By David Goguen | Last updated on

Seven NASCAR fans were injured on Sunday while watching a race at Alabama's Talladega Superspeedway, when a last-lap crash sent Carl Edwards' car airborne and into a "catch fence" in front of the stands. Although the car landed back on the track, some debris from the crash made it through the fence and into the crowd, causing injuries to seven spectators.

The incident at Talladega raises questions about spectator safety at sporting events, and legal liability for fan injuries.  

Balancing Sport vs. Safety. Spectator safety at sporting events comes down to a balance between risks that are inherent in the sport and reasonable steps the event holder, stadium owner, and/or team can take to protect spectators from harm. There is no way to make a sporting event completely safe for fans.

For example, baseballs fly off of bats and land in the stands, whether as home runs or foul balls. It's part of the game, and it happens thousands of times during a Major League Baseball season. A safety risk which is that inherent in a sport raises the legal bar at which teams and stadium owners will be held liable for fan injuries.   

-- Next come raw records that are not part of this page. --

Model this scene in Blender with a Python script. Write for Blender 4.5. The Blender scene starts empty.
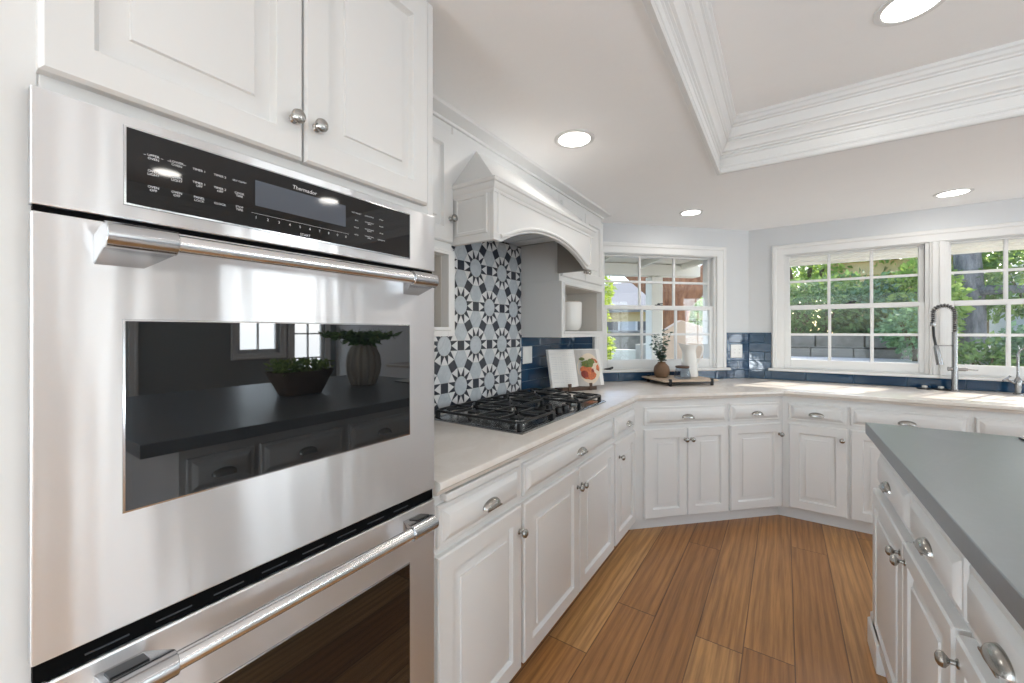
import bpy, bmesh, math, random
from mathutils import Vector, Matrix
PI = math.pi
random.seed(7)
SC = bpy.context.scene
COL = SC.collection

# ------------------------------------------------------------------ camera
cam = bpy.data.cameras.new('camera')
cam.sensor_width = 36.0
cam.lens = 36.0 * 403.0 / 1024.0
cam.shift_y = -(341.5 - 331.5) / 1024.0
cam.clip_start = 0.02
camo = bpy.data.objects.new('camera', cam)
COL.objects.link(camo)
CAM_H = 1.328
camo.location = (0, 0, CAM_H)
camo.rotation_euler = (PI / 2, 0, math.radians(34))
SC.camera = camo

# ------------------------------------------------------------------ world, sun, daylight, exposure
W = bpy.data.worlds.new('world'); SC.world = W
W.use_nodes = True
wn = W.node_tree.nodes; wl = W.node_tree.links
for n in list(wn): wn.remove(n)
wo = wn.new('ShaderNodeOutputWorld'); bg = wn.new('ShaderNodeBackground'); sky = wn.new('ShaderNodeTexSky')
sky.sky_type = 'NISHITA'; sky.sun_disc = False
sky.sun_elevation = math.radians(38); sky.sun_rotation = math.radians(30)
sky.air_density = 1.0; sky.dust_density = 1.5; sky.ozone_density = 1.0
bg.inputs['Strength'].default_value = 0.45
wl.new(sky.outputs[0], bg.inputs[0]); wl.new(bg.outputs[0], wo.inputs[0])

sun = bpy.data.lights.new('sun', 'SUN'); sun.energy = 7.0; sun.angle = math.radians(0.6); sun.color = (1.0, 0.93, 0.82)
suno = bpy.data.objects.new('sun', sun); COL.objects.link(suno)
_el, _az = math.radians(33), math.radians(30)      # azimuth measured from +y towards +x
_sd = Vector((math.sin(_az) * math.cos(_el), math.cos(_az) * math.cos(_el), math.sin(_el)))
suno.rotation_euler = _sd.to_track_quat('Z', 'Y').to_euler()

def area(name, loc, target, sx, sy, power, color=(1, 1, 1)):
    l = bpy.data.lights.new(name, 'AREA'); l.shape = 'RECTANGLE'; l.size = sx; l.size_y = sy
    l.energy = power; l.color = color
    o = bpy.data.objects.new(name, l); COL.objects.link(o)
    o.location = loc
    o.rotation_euler = (Vector(loc) - Vector(target)).to_track_quat('Z', 'Y').to_euler()
    return o
# fill lamps added out of view, behind and beside the camera, to brighten the room
area('fill_light_rear', (0.9, -2.80, 0.75), (0.9, -2.2, 2.4), 3.4, 1.4, 26, (0.84, 0.93, 1.0))  # added fill, tilted up to lift the ceiling
area('fill_light_right', (4.75, -1.1, 0.80), (3.95, -0.8, 2.6), 2.4, 1.5, 105, (0.82, 0.92, 1.0))  # added fill for the ceiling, oven and left cabinets
area('fill_light_left', (-1.30, -2.1, 0.85), (-0.7, -1.5, 2.3), 1.3, 1.5, 165, (0.84, 0.93, 1.0))  # added fill for the island face; the left wall has no opening
# daylight just outside the glazing of the right-hand wall
area('daylight_glazed_door', (5.20, 3.69, 1.1), (0, 3.69, 1.1), 0.60, 2.1, 38, (0.80, 0.90, 1.0))
area('daylight_sash_window', (5.20, 2.92, 1.55), (0, 2.92, 1.55), 0.66, 1.2, 26, (0.80, 0.90, 1.0))
area('daylight_tall_window', (5.20, 1.20, 1.2), (0, 1.20, 1.2), 0.56, 1.9, 11, (0.80, 0.90, 1.0))

vs = SC.view_settings
vs.view_transform = 'Standard'; vs.look = 'None'; vs.gamma = 1.0; vs.exposure = 0.24
vs.use_curve_mapping = False
SC.display_settings.display_device = 'sRGB'
cy = SC.cycles
cy.use_denoising = True
cy.max_bounces = 10; cy.diffuse_bounces = 6; cy.glossy_bounces = 5; cy.transmission_bounces = 6; cy.transparent_max_bounces = 16
cy.sample_clamp_indirect = 6.0
cy.caustics_reflective = False; cy.caustics_refractive = False

# ------------------------------------------------------------------ materials
def srgb(r, g, b):
    f = lambda c: (c / 255 / 12.92) if c / 255 <= 0.04045 else ((c / 255 + 0.055) / 1.055) ** 2.4
    return (f(r), f(g), f(b), 1.0)

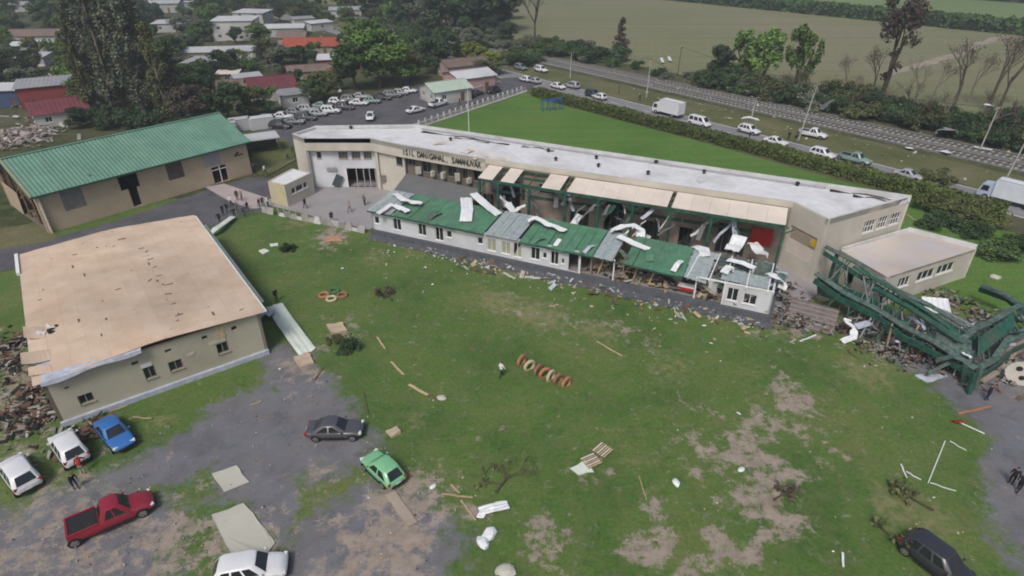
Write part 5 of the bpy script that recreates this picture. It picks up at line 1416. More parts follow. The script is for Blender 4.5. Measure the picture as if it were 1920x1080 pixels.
def make_tree(kind, seed):
    """unit tree of real size ~10 m high: returns (trunk mesh, crown mesh)"""
    rng = random.Random(seed)
    tr, cr = MB(), MB()
    if kind == 'broad':
        pts = [Vector((0, 0, 0)), Vector((.15, .1, 1.6)), Vector((.1, .2, 3.2)), Vector((.3, 0, 5.5))]
        for i in range(3): tr.tube(pts[i], pts[i + 1], .28 - .07 * i, .21 - .07 * i, 7, False)
        for k in range(7):
            a = k * .9 + rng.random(); z = rng.uniform(2.2, 4.5)
            e = Vector((2.6 * math.cos(a), 2.6 * math.sin(a), z + rng.uniform(1.5, 3)))
            tr.tube(Vector((.15, .1, z)), e, .11, .03, 5, False)
        for k in range(26):
            a, rr, z = rng.random() * 6.28, rng.random() ** .6 * 3.0, rng.uniform(2.6, 8.6)
            rr *= math.sqrt(max(.12, 1 - ((z - 5.4) / 4.0) ** 2))
            s = rng.uniform(.8, 1.5)
            leaf_quads(cr, (rr * math.cos(a), rr * math.sin(a), z), (s, s, s * .75), 150, .40, rng)
    elif kind == 'bush':
        for k in range(5):
            a = k * 1.25
            tr.tube((0, 0, 0), (1.2 * math.cos(a), 1.2 * math.sin(a), 2.0), .09, .03, 5, False)
        for k in range(20):
            a, rr = rng.random() * 6.28, rng.random() ** .6 * 2.6
            z = rng.uniform(.5, 3.6) * (1 - .2 * rr / 2.6); s = rng.uniform(.7, 1.2)
            leaf_quads(cr, (rr * math.cos(a), rr * math.sin(a), z), (s, s, s * .7), 120, .33, rng)
    elif kind == 'column':   # built at full height, about 26 m
        tr.tube((0, 0, 0), (0.2, 0, 22.0), .42, .06, 7, False)
        for k in range(60):
            z = 2.5 + 22.5 * k / 60; w = 2.5 * math.sin(math.pi * min(1, (z / 27.0)) ** .8) + .35
            a = rng.random() * 6.28; rr = w * rng.uniform(.35, 1.0)
            e = Vector((rr * math.cos(a), rr * math.sin(a), z + rng.uniform(1.2, 2.6)))
            tr.tube((0, 0, z - 1.2), e, .07, .02, 4, False)
            s = rng.uniform(.45, .95)
            leaf_quads(cr, e, (s, s, s * 1.9), 62, .40, rng)
            if rng.random() < .6: leaf_quads(cr, (e.x * .5, e.y * .5, z + .4), (s, s, s * 1.5), 40, .40, rng)
    elif kind == 'bare':
        def limb(p, d, L, r, depth):
            q = p + d * L
            tr.tube(p, q, r, r * .6, 5 if depth > 1 else 4, False)
            if depth == 0:
                if rng.random() < .7: leaf_quads(cr, q, (.45, .45, .6), 4, .15, rng)
                return
            for _ in range(3 if depth > 1 else 4):
                nd = (d + Vector((rng.gauss(0, .34), rng.gauss(0, .34), rng.gauss(.12, .2)))).normalized()
                limb(p.lerp(q, rng.uniform(.55, 1)), nd, L * rng.uniform(.55, .8), r * .5, depth - 1)
        limb(Vector((0, 0, 0)), Vector((.03, 0, 1)), 3.6, .22, 4)
    elif kind == 'gum':
        tr.tube((0, 0, 0), (.4, 0, 3.2), .24, .19, 7, False); tr.tube((.4, 0, 3.2), (1.2, .2, 6.6), .15, .09, 6, False); tr.tube((.4, 0, 3.2), (-.2, -.2, 7.2), .14, .08, 6, False)
        tr.tube((.25, 0, 2.0), (-1.4, .3, 5.0), .14, .05, 5, False); tr.tube((.9, .1, 5), (2.0, -.3, 7.2), .1, .04, 5, False); tr.tube((0, 0, 5.4), (-1.0, .4, 8.2), .09, .04, 5, False)
        for k in range(15):
            a, rr, z = rng.random() * 6.28, rng.random() ** .5 * 1.5, rng.uniform(6.2, 9.6)
            s = rng.uniform(.55, .95)
            leaf_quads(cr, (.5 + rr * math.cos(a), rr * math.sin(a), z), (s, s, s), 130, .24, rng)
        for k in range(4): leaf_quads(cr, (rng.uniform(-1.4, 1.2), rng.uniform(-.4, .4), rng.uniform(2.5, 5.5)), (.4, .4, .5), 24, .34, rng)
    elif kind == 'willow':
        tr.tube((0, 0, 0), (.1, 0, 4.0), .4, .2, 7, False)
        for k in range(6):
            a = k * 1.05; tr.tube((.1, 0, 2.4), (1.8 * math.cos(a), 1.8 * math.sin(a), 6.6), .14, .04, 5, False)
        for k in range(46):
            a, rr, z = rng.random() * 6.28, rng.random() ** .55 * 3.1, rng.uniform(1.6, 8.8)
            rr *= math.sqrt(max(.1, 1 - ((z - 4.6) / 5.0) ** 2)); s = rng.uniform(.5, .9)
            leaf_quads(cr, (rr * math.cos(a), rr * math.sin(a), z), (s * .8, s * .8, s * 1.5), 66, .42, rng)
    elif kind == 'cone':
        tr.tube((0, 0, 0), (0, 0, 8.5), .22, .03, 6, False)
        for k in range(40):
            z = rng.uniform(.6, 9.0); w = 2.1 * (1 - z / 9.8) + .2; a = rng.random() * 6.28
            leaf_quads(cr, (w * .6 * math.cos(a), w * .6 * math.sin(a), z), (w * .5, w * .5, .6), 44, .36, rng)
    return tr.mesh('trunk', M_BARK), cr.mesh('crown', F_MID)
PROTO = {}
def tree(kind, fm, p, hgt, wid, label, group, cat='tree', name=None, bark=M_BARK, z=0.0, var=None):
    k = (kind, random.randrange(3) if var is None else var)
    if k not in PROTO: PROTO[k] = make_tree(kind, hash(kind) % 97 + k[1] * 13 if False else sum(map(ord, kind)) + k[1] * 13)
    tm, cm = PROTO[k]
    base_h, base_w = {'broad': (9.4, 7.6), 'bush': (4.2, 6.4), 'column': (26.5, 6.0), 'bare': (10.5, 6.0), 'gum': (10.4, 5.0), 'willow': (9.4, 7.2), 'cone': (9.4, 4.4)}[kind]
    r = thing(name or {'broad': 'broadleaf_tree', 'bush': 'bush', 'column': 'poplar_tree', 'bare': 'bare_tree', 'gum': 'eucalyptus_tree', 'willow': 'willow_tree', 'cone': 'conifer_tree'}[kind], label, cat, (p[0], p[1], z), random.random() * 6.28, group)
    r.scale = (wid / base_w, wid / base_w, hgt / base_h)
    for nm, me, m in (('trunk', tm, bark), ('crown', cm, fm)):
        if len(me.polygons) == 0: continue
        o = obj(nm, me, r)
        o.material_slots[0].link = 'OBJECT'; o.material_slots[0].material = m
    return r
AUTO = []
def photo_xy(p):
    z = -CAM_H; d = p.y * _c - z * _s
    return 960 + FPX * p.x / d, 540 - FPX * (p.y * _s + z * _c) / d
def tpx(kind, fm, px, py, hgt, wid, label, group=None, **kw):
    return tree(kind, fm, at(px, py), hgt, wid, label, group, **kw)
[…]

Assumption of the Risk. When it comes to legal liability for injuries to spectators, courts have been reluctant to hold stadium owners and sports teams responsible for injuries that were a reasonably foreseeable result of the sport itself. This includes foul balls (even bats) flying into the crowd at a baseball game, and hockey pucks that sail over the rink's safety glass and into the stands. And it likely would extend to any injuries suffered by spectators at Talladega on Sunday.

In fact, the track at Talladega is notorious for being one of the more dangerous of the 22 tracks in the NASCAR series, according to the Associated Press: "Horsepower-sapping restrictor plates are used at Daytona and Talladega -- NASCAR's two fastest -- to combat the high speeds. . . As a result, the cars all run the same speed, and the field is typically bunched tightly together. One wrong move by a driver can cause a massive accident."

And all indications are that the "catch fence" at Talladega did exactly what it was supposed to do, as Fox Sports reports, meaning that the fence kept the car from entering the stands. Couple that with the "assumption of the risk" that is a part of all fans' purchase of a ticket and entry into a sporting event, and there likely isn't much of a case for holding Talladega Superspeedway legally responsible for injuries suffered on Sunday (this isn't to say that lawsuits won't be filed and claims settled informally).  

On the other hand, if a sports facility adopts reasonable safety measures like installation of a catch fence or other barrier, and then people in the crowd are injured when the barrier fails to perform as expected (i.e. collapses), there's likely a pretty good personal injury case against the manufacturers of the safety barriers, the stadium owners, and/or the sports team itself.

The bottom line in any legal action involving a spectator injury will likely come down to whether all reasonable steps were taken (and taken correctly) to protect fans from harm that -- because of the nature of the sport the fan paid to see in person -- may have been unavoidable.